Sim. Apesar de não reconhecer fronteiras entre os dois territórios, a verdade é que elas existem. O que me dá prazer é a transgressão, a desobediência, de modo que ao fazer prosa escrevo poesia e ao escrever poesia deixo entrar a prosa. Mas reconheço que há coisas que apenas se podem dizer em verso. A forma em que me resolvi foi a seguinte: entender que há falas diversas e não existe hierarquia entre elas. Há coisas que só dizemos cantando, outras dançando, outras ficando calados. Como não sei dançar, tento fazer com que as palavras dancem por mim. A poesia fala do que não sabemos. Mas do que preserva em nós o espanto e o encantamento da infância.
Seu pai também escrevia poemas. O que aprendeu sobre poesia com ele? Quais foram suas leituras mais marcantes na infância?
A poesia era para ele não um gênero literário. Era um modo de estar na vida. Digamos que, antes de ler Manoel de Barros, eu já tinha dentro de casa (ou seria dentro de mim?) um poeta que me ensinava o valor das coisas aparentemente sem valor. Com ele li sobretudo poesia. Mas foi um pequeno livro de Juan Ramón Jiménez chamado “Platero e eu” que me mostrou quanta poesia pode haver na prosa. Os livros apenas me mostraram a poesia que estava fora deles, que estava no mundo. Era isso que ele dizia: não fiques em casa, vai brincar, vai ler a vida.
Qual foi a importância de poetas como Noémia de Sousa e José Craveirinha, que participaram das lutas de independência de Moçambique, na sua formação como escritor e como cidadão moçambicano?
Foram essenciais. Vivíamos uma condição de opressão política e de dominação colonial. A poesia era de combate, o verso era militante. Mas era sobretudo poesia. Estava para além do lado funcional e efêmero. Craveirinha e Noémia ensinaram-nos a ter uma pátria que era bem maior que aquela que os nacionalistas nos mostravam.
O senhor costuma citar diversos poetas brasileiros como referências importantes: Drummond, Cabral, Bandeira, Cecília Meireles, Manoel de Barros, entre outros. Quais foram as maiores lições que teve lendo poetas brasileiros?

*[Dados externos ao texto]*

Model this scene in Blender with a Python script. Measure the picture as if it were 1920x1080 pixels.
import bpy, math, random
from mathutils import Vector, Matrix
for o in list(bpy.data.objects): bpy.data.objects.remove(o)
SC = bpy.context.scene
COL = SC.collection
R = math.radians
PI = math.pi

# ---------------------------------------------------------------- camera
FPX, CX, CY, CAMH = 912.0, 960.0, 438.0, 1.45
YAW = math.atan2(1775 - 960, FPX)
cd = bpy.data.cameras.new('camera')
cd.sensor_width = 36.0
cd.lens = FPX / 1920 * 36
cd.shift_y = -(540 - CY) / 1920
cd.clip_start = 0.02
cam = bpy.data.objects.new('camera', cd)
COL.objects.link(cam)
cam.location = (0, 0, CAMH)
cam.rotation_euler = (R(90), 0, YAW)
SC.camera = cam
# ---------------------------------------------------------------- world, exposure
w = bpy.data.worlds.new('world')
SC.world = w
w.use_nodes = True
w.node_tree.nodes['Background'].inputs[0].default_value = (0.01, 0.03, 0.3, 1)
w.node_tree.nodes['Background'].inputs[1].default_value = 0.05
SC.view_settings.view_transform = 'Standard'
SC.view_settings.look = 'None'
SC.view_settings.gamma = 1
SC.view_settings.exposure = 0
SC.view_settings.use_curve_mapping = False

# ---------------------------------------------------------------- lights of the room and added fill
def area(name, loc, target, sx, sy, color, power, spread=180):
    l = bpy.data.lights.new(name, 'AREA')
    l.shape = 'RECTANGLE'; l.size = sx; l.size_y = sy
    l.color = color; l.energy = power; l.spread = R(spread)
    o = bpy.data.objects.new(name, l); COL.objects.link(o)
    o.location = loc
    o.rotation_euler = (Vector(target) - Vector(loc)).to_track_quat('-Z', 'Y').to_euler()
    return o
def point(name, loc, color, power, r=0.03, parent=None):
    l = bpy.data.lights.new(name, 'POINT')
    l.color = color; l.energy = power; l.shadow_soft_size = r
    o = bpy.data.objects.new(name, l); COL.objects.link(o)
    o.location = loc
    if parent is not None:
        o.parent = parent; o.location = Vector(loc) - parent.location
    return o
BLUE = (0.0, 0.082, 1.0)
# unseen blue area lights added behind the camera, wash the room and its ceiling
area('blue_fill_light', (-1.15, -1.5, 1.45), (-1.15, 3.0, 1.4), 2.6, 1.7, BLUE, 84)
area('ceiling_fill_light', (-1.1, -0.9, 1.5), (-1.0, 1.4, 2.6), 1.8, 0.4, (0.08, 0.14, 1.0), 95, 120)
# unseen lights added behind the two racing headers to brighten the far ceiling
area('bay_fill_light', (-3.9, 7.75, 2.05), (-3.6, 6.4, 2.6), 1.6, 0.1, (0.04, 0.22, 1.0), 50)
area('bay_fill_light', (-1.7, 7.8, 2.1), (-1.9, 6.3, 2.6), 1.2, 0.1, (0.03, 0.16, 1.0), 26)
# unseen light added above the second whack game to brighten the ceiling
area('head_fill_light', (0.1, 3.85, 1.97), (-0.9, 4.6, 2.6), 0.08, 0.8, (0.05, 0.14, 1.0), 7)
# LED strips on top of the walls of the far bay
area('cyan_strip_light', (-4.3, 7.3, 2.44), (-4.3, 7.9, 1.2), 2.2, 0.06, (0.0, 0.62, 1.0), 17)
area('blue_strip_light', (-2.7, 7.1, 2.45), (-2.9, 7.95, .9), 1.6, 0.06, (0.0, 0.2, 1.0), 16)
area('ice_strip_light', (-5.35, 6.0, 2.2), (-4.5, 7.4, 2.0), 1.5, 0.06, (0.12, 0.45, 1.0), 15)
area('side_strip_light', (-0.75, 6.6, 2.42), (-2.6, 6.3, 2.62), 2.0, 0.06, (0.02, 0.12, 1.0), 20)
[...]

Aprendi que havia uma outra musicalidade dentro da minha própria língua. Essa relação de pertença e estranheza é vital para que a dimensão poética do mundo se revele. E não foram só os poetas que foram importantes A poesia que vinha das canções de Chico Buarque, de Caetano e do Gil (só para mencionar alguns e sem esquecer Vinicius, é claro) foram uma ponte de inspiração fundamental. Não sabíamos até então que era possível cantar assim o nosso idioma. Era como ter um brinquedo na mão e descobrir tempos depois que era uma ave e podíamos voar juntos.
Maria Bethânia deve ir a Moçambique em breve gravar um documentário sobre poesia com sua participação. Como descreveria sua amizade com a cantora?
Bethânia é uma voz que me acompanha durante anos. Há coisas de que me lembro porque, no momento, era a voz dela que eu escutava. Muito do que sonhei foi deitado em canções dela. Ela não é apenas uma excepcional intérprete. Ela recria as canções que canta, ela transforma-se em compositora. E ela tem feito um imenso trabalho no contrabando entre a poesia e a canção, na migração recíproca das várias línguas portuguesas que há no nosso idioma comum.